In order to steal their souls – a pretty bloody morally questionable goal in itself – you have to trick, cajole, and otherwise bully these confused and disturbed guests into letting their guard down, at which point their soul will appear. It’s genuinely harrowing to have to work the desperately protective Clock Master into a psychotic frenzy by stealing his most treasured possession – his screwdriver. Then, once he’s collapsed in exhaustion from the chase, to have to press-gang his son, the confusingly named My Son, into going to his aid, leaving the precious soul they share between them behind.
Remember how playing Monkey Island always made you feel like kind of a dick? Having Guybrush Threepwood lie to and trick people into giving up their stuff? Or better yet, just nicking it? Gregory Horror Show is like that, but with an important twist: repercussions. Once you steal a guest’s soul, they’ve got nothing to lose. And if they were pathetic and scary before, now they’re just flat-out terrifying.
Seeing Lost Doll gliding, Woman-In-Black-style, horrifying quickly down a darkened corridor to destroy you is truly chilling. Once they are bereft of their precious soul, guests go from running away from you, to seeking you out, with one goal on their mind. Hunter turns hunted, when what begins as a quiet, methodical stake-out of your target’s routine slowly becomes an awful gauntlet around the increasingly crowded hotel, as more and more guests begin seeking your demise.

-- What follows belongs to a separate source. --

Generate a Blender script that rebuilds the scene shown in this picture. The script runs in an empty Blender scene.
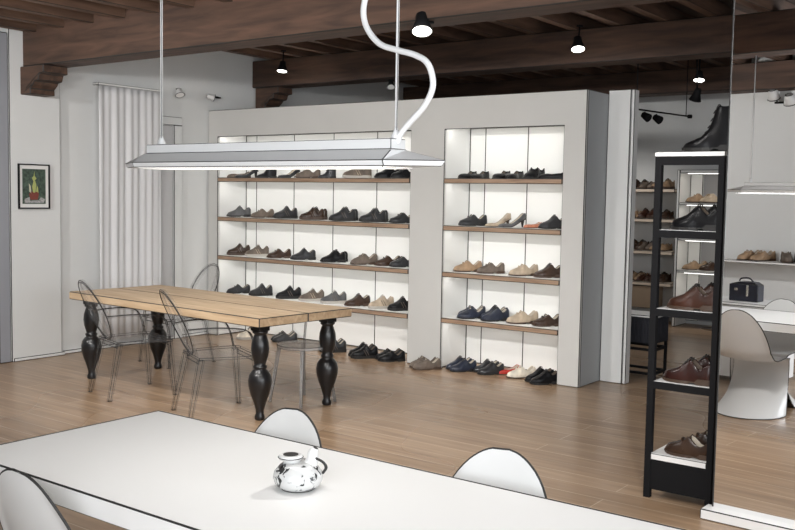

You see, what Gregory Horror Show understands, is that you have to understand someone to truly destroy them. The game is all about spying, finding out someone’s weaknesses, then probing them until they snap. And snap they do. Whenever you’re caught, a “Horror Show” occurs. Consider these an imaginative and colourful interpretation of Mortal Kombat‘s “fatalities”, which involve your character being humiliated and beaten by the guest that has caught you. Catherine jabs her huge syringe into you, Cactus Gunman peppers you with bullets. Hell’s Chef…I don’t want to talk about Hell’s Chef.
It’s a uniquely disturbing dynamic for a game. As the protagonist, you expect to have your own interests at heart: this is the case with most single-player games. But what do you when your only chance of escape involves the systematic downfall of everyone else? There’s something far more sinister about the methodical, bespoke torture in Gregory Horror Show, that shooting a thousand identikit dudes in Call Of Duty cannot possibly compare.
Let me be frank, though: the game is by no means perfect. It’s tough, for a start; requiring timing and patience to truly get a handle on each guests’ daily routine. It’s slow, too; plodding around the house, whilst atmospheric, is a leaden experience. But the game understands horror like few do, and makes the all-too-rare decision to legitimately build up its characters, before having you tear them down. For an experience with little gore, no swears, and a modest budget, it’s amazing how it sticks with you.
I’m not sure you can even get a hold of it, now. It was an obscure Japanese oddity that got limited release in Europe, and sold poorly. But it’s one of the most psychologically interesting and downright creepy games I’ve ever had the pleasure of playing, and deserves to be talked about in the same breath as…well, not much actually. It borrows from a lot of games, but this little gem has a style and gameplay all of its own. It’s part stealth, part survival horror, part psychological torture. And it’s bleedin’ ace.
If you’re feeling experimental this Hallowe’en, you could do a lot worse than looking this up. Just, stay away from the kitchen. I fear Hell’s Chef is cooking up something quite…delicious.